The second thing to look at is whether the object is big enough or fast enough for transition to be possible. A golf ball is 43mm diameter and travels at up to 150mph off the club, giving it a Reynolds number of ~200,000. (The spin - around 3000rpm - may help to increase the effective Reynolds number.) This Reynolds number is low enough that the boundary layer could easily remain laminar up to the point of separation, especially as the ball slows down in flight. But we can also see that it is high enough that it is quite possible to trip the boundary layer within a quarter of its way around the ball (Re = 50,000). A frame tube, on the other hand, of 30mm diameter and travelling 30mph has Re = 30,000. Roughening of the surface is never going to be enough to trip the boundary layer here.
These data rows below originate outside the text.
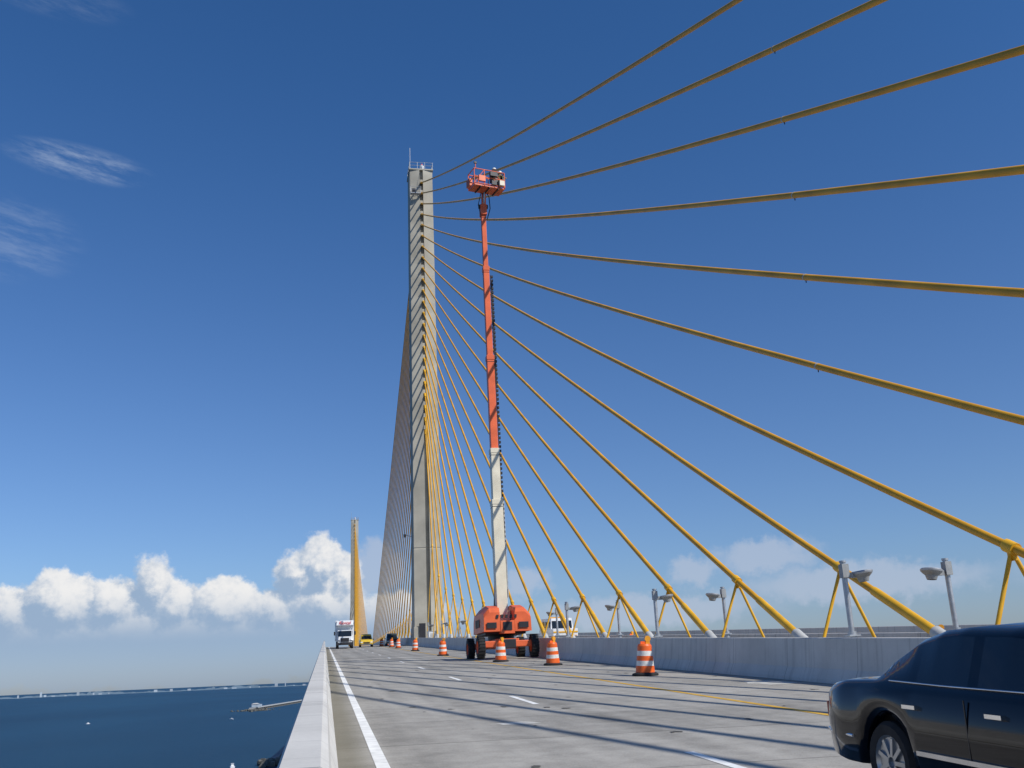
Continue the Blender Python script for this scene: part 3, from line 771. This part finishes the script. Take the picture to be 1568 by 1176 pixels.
# cirrus wisps
ci=N.noise(N.comb(N.m('MULTIPLY',az,.30),N.m('ADD',N.m('MULTIPLY',el,1.5),N.m('MULTIPLY',az,.22)),3.3),1.0,6,.68).outputs['Fac']
def blob(a0,e0,ra,re,tilt):
    da=N.m('SUBTRACT',az,a0); de=N.m('ADD',N.m('SUBTRACT',el,e0),N.m('MULTIPLY',da,tilt))
    da=N.m('DIVIDE',da,ra); de=N.m('DIVIDE',de,re)
    return N.ss(N.m('ADD',N.m('MULTIPLY',da,da),N.m('MULTIPLY',de,de)),0.,1.,1.,0.)
cm=N.m('ADD',N.m('MULTIPLY',blob(-14.8,27.6,4.6,1.1,.05),.36),N.m('MULTIPLY',blob(-18.5,23.2,5,2.6,.0),.17))
cm=N.m('ADD',cm,N.m('MULTIPLY',blob(-17,35.5,5,1.2,.0),.10))
ca=N.m('MULTIPLY',cm,N.ss(ci,.36,.75),None,True)
c=N.mix(ca,c,(6.3,7.2,8.4,1))
nt.links.new(c,bg.inputs['Color'])

sd=bpy.data.lights.new('sun','SUN'); sd.energy=4.4; sd.angle=rad(.53); sd.color=(1,.95,.87)
so=bpy.data.objects.new('sun',sd); scene.collection.objects.link(so); so.rotation_euler=(-SUN).to_track_quat('-Z','Y').to_euler()

# ------------------------------------------------------------ camera
a=rad(11.1); p=rad(16.4); r=rad(2.5)
F=Vector((math.sin(a)*math.cos(p),math.cos(a)*math.cos(p),math.sin(p))); R0=Vector((math.cos(a),-math.sin(a),0)); U0=R0.cross(F)
Ri=math.cos(r)*R0-math.sin(r)*U0; Ui=math.sin(r)*R0+math.cos(r)*U0
M=Matrix((Ri,Ui,-F)).transposed().to_4x4(); M.translation=Vector((0,0,1.5))
cd=bpy.data.cameras.new('camera'); cd.sensor_width=36; cd.lens=34.44; cd.clip_start=.1; cd.clip_end=200000
co=bpy.data.objects.new('camera',cd); scene.collection.objects.link(co); co.matrix_world=M; scene.camera=co
scene.view_settings.view_transform='Standard'; scene.view_settings.look='None'; scene.view_settings.exposure=0
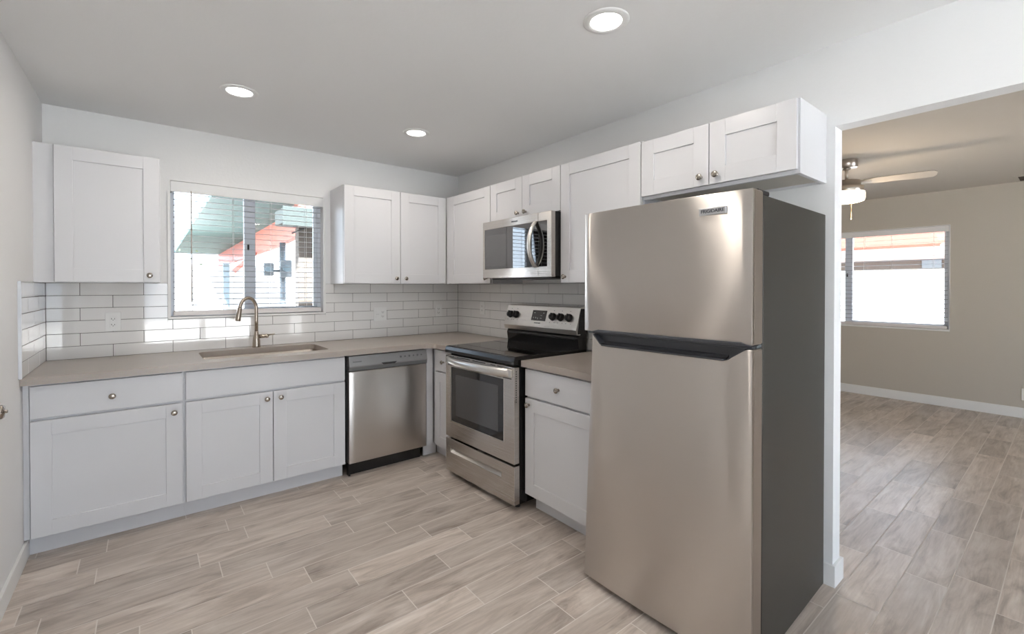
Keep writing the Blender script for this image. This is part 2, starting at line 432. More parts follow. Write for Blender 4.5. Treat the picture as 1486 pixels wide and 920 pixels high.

Finally, we should consider the technique used to trip the boundary layer. Dimples are used as an example here, because they are well known, being seen on all golf balls. However, for an object over which the air flows in a known and constant direction, a much simpler trip is more effective. At its simplest, this can be a raised ridge running across the direction of flow. The height of the trip depends on the thickness of the boundary layer at that point; a height of about a quarter of the boundary layer thickness is generally effective. A zigzag or other random variation to the straight line tends to generate small crossflow disturbances, which are very efficient at promoting early transition.